▶ Task to carry out
Check each line of the data below for the word "empty", then extract the ones that have it.

# Start of Records for the exercise

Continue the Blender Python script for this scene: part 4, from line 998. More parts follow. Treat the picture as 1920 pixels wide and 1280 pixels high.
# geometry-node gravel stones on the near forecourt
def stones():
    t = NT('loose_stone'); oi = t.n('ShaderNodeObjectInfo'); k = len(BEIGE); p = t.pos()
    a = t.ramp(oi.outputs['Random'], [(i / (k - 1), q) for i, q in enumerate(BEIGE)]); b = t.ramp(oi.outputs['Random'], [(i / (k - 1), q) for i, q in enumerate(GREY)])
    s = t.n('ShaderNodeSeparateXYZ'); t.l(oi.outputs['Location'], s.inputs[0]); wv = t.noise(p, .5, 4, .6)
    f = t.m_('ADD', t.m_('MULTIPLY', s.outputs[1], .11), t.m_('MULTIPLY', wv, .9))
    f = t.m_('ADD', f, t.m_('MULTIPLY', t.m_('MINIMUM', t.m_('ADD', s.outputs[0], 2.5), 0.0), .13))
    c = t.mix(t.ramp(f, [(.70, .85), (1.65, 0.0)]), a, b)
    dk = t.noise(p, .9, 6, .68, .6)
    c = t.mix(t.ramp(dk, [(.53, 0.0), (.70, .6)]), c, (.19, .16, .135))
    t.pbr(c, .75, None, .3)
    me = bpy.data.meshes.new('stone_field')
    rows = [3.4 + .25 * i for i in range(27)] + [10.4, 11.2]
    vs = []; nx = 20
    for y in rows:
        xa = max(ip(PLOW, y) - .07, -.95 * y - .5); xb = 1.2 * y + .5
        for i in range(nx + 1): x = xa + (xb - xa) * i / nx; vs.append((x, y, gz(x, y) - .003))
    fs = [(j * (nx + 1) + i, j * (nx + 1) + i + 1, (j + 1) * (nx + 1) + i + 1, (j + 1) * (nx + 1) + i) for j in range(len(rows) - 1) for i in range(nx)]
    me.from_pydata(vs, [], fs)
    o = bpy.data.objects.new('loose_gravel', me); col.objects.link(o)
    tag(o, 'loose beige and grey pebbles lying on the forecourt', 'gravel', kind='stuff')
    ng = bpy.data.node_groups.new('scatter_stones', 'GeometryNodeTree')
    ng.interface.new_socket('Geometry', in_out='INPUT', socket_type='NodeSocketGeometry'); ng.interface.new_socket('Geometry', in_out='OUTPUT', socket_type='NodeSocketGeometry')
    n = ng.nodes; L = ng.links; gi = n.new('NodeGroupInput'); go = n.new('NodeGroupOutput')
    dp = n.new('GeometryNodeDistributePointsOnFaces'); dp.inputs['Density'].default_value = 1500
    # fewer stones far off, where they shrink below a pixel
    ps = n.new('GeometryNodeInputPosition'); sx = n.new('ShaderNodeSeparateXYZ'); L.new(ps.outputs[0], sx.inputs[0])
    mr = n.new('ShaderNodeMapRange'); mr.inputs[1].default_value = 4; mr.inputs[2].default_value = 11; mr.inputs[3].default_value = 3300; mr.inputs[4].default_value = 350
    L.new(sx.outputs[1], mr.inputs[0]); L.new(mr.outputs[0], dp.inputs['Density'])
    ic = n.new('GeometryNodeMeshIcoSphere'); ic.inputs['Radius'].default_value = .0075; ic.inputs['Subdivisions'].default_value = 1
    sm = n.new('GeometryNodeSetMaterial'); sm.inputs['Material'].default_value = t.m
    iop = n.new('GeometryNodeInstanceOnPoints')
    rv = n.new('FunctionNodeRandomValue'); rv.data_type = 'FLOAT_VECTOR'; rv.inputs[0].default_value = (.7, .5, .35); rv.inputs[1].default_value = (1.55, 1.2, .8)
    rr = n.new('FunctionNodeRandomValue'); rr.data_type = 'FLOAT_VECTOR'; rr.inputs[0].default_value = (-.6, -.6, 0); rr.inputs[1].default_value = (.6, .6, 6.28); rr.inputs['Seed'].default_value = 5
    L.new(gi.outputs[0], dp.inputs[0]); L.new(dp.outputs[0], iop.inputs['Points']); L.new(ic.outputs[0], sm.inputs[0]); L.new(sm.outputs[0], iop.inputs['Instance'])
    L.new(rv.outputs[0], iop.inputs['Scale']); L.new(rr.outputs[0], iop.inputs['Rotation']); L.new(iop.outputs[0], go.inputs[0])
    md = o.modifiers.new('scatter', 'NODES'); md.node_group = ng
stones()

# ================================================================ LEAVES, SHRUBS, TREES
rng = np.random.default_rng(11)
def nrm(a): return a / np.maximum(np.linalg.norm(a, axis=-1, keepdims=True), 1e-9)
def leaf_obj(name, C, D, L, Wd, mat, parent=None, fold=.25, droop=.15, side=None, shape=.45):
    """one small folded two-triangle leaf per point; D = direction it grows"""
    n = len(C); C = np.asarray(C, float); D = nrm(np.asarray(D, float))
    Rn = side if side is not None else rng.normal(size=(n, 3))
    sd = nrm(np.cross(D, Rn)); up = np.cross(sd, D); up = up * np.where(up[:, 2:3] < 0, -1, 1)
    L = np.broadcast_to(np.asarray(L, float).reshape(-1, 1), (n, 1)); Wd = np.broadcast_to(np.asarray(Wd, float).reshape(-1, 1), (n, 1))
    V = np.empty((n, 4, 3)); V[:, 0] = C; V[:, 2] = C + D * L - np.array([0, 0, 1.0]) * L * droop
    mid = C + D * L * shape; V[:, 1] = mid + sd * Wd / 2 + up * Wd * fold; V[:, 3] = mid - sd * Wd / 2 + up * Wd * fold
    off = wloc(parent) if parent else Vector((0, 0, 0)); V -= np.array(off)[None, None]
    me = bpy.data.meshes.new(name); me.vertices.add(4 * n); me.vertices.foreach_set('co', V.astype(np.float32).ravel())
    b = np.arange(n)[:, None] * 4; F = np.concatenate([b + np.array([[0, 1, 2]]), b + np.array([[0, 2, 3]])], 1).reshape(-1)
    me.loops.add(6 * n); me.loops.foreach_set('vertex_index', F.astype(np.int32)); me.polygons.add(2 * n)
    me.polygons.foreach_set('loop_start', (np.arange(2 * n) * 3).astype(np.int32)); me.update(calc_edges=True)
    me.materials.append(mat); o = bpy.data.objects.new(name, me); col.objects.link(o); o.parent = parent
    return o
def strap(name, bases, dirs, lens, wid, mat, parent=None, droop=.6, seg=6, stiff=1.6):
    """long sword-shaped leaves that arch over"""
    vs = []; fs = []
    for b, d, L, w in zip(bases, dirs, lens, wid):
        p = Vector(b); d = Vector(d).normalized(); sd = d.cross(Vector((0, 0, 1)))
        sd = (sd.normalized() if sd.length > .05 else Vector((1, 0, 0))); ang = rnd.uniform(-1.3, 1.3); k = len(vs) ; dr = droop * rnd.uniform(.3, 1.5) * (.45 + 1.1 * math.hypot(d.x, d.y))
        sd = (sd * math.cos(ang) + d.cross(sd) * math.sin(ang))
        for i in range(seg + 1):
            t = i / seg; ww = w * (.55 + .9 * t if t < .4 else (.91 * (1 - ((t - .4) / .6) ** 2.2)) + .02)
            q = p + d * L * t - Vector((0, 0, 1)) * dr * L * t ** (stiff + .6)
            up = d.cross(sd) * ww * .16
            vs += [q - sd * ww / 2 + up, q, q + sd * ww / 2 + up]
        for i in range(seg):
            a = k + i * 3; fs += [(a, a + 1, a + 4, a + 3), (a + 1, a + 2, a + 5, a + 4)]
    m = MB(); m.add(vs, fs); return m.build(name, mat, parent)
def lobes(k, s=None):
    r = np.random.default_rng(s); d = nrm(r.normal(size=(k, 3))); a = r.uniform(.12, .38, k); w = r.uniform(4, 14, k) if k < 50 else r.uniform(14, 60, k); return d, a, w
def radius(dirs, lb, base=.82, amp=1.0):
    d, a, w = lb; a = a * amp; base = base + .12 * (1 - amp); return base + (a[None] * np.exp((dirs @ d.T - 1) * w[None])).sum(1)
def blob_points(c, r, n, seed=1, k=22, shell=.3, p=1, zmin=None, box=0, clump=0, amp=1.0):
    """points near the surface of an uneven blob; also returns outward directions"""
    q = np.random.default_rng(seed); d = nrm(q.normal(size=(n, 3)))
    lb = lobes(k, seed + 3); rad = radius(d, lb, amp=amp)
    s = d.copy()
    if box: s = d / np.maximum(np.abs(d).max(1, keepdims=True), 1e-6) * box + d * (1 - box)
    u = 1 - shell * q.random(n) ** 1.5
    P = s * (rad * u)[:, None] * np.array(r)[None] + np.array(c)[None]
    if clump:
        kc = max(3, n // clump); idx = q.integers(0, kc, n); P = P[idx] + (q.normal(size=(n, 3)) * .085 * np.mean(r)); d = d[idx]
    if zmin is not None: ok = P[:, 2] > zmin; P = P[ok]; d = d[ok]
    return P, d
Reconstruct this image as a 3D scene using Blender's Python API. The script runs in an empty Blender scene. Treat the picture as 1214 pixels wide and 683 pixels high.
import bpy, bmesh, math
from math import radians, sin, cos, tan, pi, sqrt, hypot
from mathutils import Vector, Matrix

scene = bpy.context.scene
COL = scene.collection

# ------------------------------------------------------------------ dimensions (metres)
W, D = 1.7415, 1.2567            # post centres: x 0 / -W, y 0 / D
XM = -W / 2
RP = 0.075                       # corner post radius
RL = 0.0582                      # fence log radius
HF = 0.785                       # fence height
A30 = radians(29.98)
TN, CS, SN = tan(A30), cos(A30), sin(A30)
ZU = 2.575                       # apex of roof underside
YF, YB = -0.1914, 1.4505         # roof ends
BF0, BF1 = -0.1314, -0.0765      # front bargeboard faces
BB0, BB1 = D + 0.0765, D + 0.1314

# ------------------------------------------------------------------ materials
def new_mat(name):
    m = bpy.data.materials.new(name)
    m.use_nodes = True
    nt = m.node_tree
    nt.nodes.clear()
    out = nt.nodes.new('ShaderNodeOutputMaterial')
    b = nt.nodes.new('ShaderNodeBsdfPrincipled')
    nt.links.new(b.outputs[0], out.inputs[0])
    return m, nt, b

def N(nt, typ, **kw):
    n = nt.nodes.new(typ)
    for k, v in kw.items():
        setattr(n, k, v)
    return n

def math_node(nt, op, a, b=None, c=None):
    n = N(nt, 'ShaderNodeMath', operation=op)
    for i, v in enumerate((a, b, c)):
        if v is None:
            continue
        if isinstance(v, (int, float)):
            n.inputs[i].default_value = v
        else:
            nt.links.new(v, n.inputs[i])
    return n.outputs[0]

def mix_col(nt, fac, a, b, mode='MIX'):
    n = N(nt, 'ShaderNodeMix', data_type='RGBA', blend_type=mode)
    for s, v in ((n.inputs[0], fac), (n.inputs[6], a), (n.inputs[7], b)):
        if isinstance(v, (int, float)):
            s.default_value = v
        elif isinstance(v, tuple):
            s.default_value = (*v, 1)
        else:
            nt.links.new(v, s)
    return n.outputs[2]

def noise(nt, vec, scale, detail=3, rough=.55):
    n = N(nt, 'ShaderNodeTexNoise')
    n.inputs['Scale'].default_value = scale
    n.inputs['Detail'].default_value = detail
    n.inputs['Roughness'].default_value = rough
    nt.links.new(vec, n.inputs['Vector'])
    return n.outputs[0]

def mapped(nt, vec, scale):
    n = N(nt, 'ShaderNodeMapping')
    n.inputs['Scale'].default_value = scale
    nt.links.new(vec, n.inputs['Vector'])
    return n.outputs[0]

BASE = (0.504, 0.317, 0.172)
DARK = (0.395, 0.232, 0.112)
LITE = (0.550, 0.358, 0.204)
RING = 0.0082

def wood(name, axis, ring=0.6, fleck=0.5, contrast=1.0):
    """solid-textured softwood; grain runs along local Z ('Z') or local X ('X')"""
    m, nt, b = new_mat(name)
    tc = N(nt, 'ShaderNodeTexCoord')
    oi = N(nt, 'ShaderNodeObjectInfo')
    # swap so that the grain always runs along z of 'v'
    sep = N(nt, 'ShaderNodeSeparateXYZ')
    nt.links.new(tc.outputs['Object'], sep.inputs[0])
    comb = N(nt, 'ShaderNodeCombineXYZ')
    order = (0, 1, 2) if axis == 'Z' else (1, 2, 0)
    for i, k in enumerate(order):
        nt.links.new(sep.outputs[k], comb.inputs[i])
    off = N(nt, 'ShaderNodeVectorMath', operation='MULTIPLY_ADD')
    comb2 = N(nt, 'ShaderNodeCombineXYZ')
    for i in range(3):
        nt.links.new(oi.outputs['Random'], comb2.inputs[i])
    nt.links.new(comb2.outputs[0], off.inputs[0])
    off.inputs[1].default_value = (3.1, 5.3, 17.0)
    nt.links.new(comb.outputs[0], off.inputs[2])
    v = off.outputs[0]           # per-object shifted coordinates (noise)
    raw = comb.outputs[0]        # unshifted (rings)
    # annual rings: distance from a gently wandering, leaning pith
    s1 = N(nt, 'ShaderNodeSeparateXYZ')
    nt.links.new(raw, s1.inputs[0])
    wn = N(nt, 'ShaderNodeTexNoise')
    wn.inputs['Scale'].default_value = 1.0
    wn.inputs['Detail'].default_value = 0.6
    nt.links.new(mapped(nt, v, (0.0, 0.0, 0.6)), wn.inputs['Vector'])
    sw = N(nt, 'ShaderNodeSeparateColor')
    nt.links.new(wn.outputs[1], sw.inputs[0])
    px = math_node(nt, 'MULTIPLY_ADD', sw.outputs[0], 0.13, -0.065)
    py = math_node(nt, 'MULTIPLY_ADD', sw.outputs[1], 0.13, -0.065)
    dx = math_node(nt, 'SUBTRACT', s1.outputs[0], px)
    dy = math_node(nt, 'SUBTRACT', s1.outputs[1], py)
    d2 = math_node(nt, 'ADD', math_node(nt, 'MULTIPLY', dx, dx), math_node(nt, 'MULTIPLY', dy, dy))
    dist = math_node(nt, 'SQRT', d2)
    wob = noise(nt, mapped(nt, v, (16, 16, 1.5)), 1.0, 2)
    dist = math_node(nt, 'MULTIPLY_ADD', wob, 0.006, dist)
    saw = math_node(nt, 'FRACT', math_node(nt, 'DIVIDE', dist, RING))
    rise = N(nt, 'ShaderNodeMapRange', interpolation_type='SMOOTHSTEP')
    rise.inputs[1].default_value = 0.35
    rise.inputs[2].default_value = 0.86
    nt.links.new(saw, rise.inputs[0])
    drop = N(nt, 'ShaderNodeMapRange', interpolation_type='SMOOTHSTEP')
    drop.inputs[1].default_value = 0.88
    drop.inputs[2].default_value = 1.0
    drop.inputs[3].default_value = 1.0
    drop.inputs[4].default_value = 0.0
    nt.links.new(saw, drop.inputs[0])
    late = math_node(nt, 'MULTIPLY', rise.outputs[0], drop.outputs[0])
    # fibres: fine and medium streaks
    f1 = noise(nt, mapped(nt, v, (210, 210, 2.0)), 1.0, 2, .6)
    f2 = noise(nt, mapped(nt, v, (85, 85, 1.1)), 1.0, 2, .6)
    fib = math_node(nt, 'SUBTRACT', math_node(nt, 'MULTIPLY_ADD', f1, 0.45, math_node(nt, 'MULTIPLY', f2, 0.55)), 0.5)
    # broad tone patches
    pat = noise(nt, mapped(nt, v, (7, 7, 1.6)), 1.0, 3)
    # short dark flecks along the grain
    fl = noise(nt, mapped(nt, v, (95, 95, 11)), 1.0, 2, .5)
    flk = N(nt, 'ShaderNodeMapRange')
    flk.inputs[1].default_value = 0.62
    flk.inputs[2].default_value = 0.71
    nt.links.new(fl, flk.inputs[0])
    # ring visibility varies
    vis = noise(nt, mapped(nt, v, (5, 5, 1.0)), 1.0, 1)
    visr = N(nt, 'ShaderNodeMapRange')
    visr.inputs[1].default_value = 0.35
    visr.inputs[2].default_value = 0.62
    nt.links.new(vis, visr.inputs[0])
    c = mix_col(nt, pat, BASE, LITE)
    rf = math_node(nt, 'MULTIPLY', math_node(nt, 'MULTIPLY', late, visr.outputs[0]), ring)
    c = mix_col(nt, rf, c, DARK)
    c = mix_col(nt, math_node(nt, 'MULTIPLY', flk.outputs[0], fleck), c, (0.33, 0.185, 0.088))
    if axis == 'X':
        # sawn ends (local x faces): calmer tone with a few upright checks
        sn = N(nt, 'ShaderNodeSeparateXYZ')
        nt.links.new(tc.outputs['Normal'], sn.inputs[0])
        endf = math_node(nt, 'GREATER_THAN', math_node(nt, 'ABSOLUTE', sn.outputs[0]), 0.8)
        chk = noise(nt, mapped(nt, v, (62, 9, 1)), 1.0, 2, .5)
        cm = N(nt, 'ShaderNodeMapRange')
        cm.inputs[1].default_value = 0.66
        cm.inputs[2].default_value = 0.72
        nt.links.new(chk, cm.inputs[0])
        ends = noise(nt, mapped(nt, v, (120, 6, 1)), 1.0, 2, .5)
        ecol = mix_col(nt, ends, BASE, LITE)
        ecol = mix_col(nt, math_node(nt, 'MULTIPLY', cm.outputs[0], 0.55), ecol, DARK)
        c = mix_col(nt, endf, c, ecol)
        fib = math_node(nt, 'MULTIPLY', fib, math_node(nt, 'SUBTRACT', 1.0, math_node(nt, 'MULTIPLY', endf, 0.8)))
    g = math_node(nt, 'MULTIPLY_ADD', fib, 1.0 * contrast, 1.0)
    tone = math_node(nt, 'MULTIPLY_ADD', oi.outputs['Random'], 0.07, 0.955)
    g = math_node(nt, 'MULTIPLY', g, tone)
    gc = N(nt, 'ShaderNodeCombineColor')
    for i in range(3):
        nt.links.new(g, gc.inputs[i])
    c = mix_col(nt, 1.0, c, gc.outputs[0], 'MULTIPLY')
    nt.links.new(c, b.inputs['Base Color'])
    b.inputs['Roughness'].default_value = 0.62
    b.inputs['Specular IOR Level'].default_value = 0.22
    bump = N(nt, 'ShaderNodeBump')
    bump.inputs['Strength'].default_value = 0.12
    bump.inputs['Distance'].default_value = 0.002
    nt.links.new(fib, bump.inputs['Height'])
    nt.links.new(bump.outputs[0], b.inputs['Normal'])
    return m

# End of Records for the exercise

▶ Final result
    V = np.empty((n, 4, 3)); V[:, 0] = C; V[:, 2] = C + D * L - np.array([0, 0, 1.0]) * L * droop
Reconstruct this image as a 3D scene using Blender's Python API. The script runs in an empty Blender scene. Treat the picture as 1214 pixels wide and 683 pixels high.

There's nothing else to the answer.